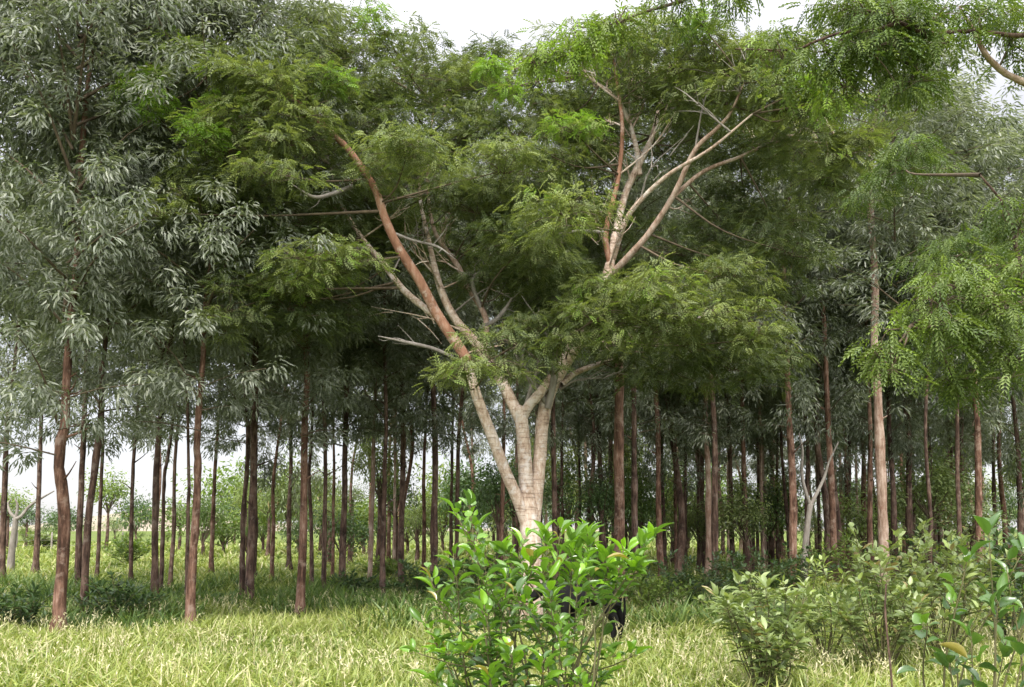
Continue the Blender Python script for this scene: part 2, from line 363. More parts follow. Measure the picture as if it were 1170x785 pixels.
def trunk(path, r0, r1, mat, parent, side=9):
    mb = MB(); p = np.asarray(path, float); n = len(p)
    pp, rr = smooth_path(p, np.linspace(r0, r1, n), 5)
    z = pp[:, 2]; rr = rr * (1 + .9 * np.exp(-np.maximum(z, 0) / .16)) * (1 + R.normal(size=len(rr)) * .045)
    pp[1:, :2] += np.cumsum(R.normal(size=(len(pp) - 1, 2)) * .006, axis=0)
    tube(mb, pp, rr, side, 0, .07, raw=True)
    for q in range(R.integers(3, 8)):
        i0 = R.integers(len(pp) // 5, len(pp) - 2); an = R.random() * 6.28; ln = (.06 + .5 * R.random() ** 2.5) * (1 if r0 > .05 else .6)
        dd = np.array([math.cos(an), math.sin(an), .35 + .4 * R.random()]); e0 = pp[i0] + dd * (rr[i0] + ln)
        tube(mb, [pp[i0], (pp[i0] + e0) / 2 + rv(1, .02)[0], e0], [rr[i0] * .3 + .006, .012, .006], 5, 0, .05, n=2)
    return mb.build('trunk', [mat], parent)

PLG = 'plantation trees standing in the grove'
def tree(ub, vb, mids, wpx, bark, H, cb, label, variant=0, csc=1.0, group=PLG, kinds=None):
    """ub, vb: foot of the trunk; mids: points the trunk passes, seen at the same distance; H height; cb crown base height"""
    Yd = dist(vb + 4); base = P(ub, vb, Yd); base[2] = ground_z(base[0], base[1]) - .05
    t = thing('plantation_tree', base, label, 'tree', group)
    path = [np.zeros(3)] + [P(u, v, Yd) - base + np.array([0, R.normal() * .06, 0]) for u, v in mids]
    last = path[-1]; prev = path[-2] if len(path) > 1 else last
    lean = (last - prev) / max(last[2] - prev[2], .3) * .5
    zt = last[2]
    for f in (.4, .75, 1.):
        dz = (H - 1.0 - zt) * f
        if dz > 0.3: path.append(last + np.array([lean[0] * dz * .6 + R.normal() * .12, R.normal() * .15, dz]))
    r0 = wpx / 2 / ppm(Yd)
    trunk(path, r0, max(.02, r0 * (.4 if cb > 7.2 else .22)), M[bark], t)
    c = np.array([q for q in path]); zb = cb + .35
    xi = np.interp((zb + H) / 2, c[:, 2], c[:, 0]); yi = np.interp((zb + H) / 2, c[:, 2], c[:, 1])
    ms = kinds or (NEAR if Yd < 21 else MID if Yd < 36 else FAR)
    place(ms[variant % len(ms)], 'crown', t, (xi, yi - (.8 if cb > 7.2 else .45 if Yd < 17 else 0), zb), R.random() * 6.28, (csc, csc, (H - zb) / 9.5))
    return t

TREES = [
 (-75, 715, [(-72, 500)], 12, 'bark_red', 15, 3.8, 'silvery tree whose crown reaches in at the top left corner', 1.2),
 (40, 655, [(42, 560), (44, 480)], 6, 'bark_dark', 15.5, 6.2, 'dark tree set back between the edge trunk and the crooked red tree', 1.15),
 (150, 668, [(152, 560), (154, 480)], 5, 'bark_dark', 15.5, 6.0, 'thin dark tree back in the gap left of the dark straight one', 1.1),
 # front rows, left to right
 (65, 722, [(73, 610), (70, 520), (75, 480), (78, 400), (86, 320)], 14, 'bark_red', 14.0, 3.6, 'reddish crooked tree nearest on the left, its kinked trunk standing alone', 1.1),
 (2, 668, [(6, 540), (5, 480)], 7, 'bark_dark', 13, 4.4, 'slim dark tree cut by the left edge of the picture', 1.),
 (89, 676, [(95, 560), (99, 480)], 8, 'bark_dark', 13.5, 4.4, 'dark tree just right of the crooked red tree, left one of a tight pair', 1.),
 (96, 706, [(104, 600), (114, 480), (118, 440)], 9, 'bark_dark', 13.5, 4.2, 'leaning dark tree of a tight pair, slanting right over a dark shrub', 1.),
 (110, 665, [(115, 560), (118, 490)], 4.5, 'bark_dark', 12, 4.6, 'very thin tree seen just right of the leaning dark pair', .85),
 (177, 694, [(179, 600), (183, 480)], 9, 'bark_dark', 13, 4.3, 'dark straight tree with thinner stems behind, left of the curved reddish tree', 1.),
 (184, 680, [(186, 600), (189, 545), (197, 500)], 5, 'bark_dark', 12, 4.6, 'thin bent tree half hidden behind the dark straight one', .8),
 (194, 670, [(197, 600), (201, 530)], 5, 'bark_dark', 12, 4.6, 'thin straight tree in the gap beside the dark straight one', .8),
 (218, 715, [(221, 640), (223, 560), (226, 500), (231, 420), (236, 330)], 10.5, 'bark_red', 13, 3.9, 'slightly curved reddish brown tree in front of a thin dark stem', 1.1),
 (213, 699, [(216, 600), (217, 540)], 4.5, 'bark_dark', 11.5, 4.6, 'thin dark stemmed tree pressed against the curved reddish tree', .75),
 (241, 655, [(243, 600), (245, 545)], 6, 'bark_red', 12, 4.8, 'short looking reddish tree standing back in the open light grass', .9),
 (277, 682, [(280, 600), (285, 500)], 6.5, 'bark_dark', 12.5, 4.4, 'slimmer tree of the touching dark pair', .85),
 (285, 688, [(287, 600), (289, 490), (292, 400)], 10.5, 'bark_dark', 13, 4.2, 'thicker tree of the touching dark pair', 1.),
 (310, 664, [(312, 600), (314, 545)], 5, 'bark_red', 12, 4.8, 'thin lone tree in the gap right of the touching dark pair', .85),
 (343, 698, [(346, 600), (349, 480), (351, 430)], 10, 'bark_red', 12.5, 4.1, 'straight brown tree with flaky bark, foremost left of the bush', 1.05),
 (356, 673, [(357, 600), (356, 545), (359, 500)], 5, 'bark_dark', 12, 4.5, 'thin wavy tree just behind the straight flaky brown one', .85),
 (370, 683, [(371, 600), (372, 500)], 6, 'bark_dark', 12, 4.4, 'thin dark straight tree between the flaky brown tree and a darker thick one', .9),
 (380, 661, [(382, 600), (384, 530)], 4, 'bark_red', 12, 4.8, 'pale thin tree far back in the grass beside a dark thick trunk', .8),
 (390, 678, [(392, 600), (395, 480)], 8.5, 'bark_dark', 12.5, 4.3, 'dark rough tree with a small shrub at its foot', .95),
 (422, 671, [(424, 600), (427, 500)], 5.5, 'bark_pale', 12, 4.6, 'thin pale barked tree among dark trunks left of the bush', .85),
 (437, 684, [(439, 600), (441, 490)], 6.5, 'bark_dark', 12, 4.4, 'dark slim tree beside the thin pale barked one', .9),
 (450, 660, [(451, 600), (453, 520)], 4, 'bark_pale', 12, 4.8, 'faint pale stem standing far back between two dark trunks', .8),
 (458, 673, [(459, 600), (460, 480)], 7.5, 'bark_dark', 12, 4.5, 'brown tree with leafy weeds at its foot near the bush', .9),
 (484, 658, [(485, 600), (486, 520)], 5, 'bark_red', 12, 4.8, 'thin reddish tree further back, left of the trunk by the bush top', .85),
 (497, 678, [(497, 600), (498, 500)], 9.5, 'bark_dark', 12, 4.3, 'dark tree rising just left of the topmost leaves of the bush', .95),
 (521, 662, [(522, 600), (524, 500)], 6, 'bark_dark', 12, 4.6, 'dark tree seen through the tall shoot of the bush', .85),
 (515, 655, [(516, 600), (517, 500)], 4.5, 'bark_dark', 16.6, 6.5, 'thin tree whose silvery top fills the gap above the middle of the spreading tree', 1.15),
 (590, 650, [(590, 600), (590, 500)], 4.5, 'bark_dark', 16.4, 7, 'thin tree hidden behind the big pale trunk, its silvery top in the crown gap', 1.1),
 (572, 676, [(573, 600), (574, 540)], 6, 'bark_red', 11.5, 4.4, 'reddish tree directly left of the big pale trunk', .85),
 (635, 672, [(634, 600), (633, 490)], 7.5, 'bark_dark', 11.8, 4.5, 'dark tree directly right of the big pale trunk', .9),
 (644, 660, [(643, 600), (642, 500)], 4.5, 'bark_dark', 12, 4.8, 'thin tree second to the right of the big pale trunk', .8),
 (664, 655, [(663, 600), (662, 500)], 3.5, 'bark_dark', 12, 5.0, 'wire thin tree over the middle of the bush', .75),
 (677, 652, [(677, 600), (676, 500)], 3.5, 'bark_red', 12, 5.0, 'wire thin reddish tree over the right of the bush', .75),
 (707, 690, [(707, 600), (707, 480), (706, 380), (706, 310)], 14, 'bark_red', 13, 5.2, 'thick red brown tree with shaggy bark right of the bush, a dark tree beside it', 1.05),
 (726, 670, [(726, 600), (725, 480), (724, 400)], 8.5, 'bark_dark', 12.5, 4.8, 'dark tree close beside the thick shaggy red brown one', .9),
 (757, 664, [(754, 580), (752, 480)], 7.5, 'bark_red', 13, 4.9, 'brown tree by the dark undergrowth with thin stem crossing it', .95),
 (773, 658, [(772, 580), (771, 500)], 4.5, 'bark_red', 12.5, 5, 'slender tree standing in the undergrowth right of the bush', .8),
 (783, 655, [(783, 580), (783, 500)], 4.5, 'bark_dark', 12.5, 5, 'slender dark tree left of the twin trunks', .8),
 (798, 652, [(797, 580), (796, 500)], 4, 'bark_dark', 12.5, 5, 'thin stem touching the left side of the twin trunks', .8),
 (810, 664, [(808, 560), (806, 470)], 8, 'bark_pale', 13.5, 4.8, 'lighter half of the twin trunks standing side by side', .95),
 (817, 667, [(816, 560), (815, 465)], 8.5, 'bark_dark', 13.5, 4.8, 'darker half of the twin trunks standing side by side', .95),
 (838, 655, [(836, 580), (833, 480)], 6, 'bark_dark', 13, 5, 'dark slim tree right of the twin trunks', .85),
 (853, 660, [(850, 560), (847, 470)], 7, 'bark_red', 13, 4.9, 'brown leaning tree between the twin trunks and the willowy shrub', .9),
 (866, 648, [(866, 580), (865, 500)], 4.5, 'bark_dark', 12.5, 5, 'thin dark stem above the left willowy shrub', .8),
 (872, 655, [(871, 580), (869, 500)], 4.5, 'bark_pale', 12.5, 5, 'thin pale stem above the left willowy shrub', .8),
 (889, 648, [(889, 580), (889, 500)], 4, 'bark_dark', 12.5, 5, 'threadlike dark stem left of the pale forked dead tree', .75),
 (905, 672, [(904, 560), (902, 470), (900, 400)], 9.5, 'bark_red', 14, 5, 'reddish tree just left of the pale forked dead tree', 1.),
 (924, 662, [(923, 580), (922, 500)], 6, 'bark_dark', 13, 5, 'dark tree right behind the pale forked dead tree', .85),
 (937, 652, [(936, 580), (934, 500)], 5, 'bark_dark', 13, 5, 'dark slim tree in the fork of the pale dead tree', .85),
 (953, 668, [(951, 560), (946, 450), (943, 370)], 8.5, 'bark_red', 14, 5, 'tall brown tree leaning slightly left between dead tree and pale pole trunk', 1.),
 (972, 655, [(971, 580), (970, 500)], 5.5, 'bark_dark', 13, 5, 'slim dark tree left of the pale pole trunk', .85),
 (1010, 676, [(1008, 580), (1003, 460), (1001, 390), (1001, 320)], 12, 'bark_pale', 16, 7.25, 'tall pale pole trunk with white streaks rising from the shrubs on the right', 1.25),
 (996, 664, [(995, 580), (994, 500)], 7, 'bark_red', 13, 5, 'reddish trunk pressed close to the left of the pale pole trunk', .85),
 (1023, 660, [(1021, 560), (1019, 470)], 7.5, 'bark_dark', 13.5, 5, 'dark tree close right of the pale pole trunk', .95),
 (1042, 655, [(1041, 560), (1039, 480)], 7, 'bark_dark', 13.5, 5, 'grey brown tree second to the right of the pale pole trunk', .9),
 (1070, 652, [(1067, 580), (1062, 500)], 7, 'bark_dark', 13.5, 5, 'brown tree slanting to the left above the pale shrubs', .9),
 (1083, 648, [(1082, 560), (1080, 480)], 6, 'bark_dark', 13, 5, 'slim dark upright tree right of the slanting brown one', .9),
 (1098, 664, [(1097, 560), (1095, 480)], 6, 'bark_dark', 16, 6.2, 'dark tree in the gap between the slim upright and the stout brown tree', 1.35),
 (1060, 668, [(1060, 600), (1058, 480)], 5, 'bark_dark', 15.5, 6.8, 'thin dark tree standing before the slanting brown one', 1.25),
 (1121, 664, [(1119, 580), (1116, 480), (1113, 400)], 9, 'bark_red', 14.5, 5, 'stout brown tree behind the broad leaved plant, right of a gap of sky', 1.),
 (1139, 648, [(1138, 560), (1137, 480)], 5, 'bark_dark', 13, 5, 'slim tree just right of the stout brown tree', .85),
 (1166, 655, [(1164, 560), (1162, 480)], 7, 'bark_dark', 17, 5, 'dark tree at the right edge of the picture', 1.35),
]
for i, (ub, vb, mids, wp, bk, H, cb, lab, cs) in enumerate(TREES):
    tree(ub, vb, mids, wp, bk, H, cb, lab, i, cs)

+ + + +

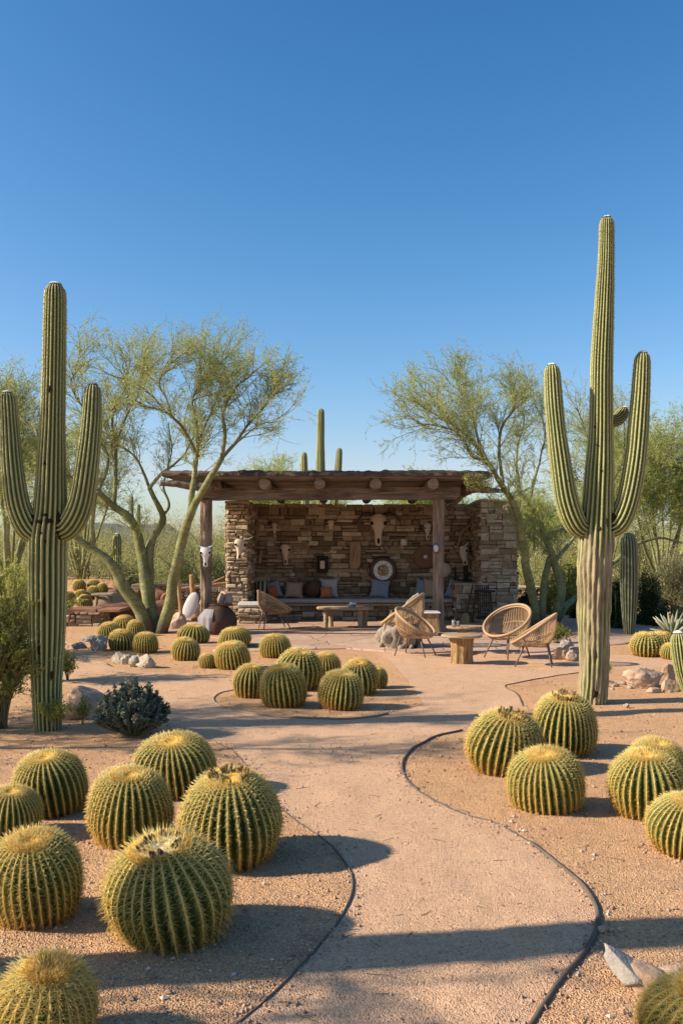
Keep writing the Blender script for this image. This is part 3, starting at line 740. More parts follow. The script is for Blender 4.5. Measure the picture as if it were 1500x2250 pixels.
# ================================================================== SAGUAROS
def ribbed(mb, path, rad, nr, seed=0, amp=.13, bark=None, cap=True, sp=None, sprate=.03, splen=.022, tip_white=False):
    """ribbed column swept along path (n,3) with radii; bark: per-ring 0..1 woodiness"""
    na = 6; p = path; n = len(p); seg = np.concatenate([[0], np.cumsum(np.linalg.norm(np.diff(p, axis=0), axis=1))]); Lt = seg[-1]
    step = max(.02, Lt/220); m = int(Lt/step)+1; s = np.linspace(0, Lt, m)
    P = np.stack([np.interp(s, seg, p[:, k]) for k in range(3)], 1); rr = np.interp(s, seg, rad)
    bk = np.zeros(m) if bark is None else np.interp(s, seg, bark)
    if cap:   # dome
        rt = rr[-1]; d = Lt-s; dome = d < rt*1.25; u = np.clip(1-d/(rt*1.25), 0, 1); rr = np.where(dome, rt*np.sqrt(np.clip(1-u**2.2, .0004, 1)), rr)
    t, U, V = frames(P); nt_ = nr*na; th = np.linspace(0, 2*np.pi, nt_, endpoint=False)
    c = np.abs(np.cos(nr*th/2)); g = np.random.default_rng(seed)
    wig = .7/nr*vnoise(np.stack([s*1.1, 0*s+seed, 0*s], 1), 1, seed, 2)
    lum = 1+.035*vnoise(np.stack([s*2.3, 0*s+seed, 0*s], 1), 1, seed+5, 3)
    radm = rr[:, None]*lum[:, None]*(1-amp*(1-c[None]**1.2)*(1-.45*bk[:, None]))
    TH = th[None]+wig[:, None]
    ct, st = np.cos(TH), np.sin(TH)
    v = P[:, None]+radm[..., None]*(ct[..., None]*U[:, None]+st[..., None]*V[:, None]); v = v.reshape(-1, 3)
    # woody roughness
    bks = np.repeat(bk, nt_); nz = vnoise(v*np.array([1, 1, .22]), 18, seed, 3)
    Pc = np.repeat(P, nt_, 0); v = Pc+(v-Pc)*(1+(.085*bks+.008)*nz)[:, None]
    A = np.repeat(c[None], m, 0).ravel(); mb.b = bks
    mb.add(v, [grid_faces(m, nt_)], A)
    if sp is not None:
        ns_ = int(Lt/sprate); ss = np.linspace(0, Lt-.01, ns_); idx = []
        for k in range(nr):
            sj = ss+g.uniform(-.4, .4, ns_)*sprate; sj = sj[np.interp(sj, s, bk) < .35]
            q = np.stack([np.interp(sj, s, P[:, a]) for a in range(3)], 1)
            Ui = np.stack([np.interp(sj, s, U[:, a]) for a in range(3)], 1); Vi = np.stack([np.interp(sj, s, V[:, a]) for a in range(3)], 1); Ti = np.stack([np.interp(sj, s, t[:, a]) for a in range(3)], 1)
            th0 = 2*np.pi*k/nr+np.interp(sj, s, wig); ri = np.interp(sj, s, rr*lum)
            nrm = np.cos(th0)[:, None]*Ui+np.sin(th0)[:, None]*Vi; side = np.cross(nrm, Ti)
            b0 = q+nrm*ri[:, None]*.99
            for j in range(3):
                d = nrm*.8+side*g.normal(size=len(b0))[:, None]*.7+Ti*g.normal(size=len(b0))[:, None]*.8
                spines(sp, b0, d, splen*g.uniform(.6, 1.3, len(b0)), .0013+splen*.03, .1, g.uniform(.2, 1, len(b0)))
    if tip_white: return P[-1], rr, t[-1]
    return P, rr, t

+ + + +

- EXERCISE DIRECTIONS -
Which lines contain the word "part"? Return each of them.

- CORRECT ANSWER -
Continue the Blender Python script for this scene: part 2, from line 363. More parts follow. Measure the picture as if it were 1170x785 pixels.
Keep writing the Blender script for this image. This is part 3, starting at line 740. More parts follow. The script is for Blender 4.5. Measure the picture as if it were 1500x2250 pixels.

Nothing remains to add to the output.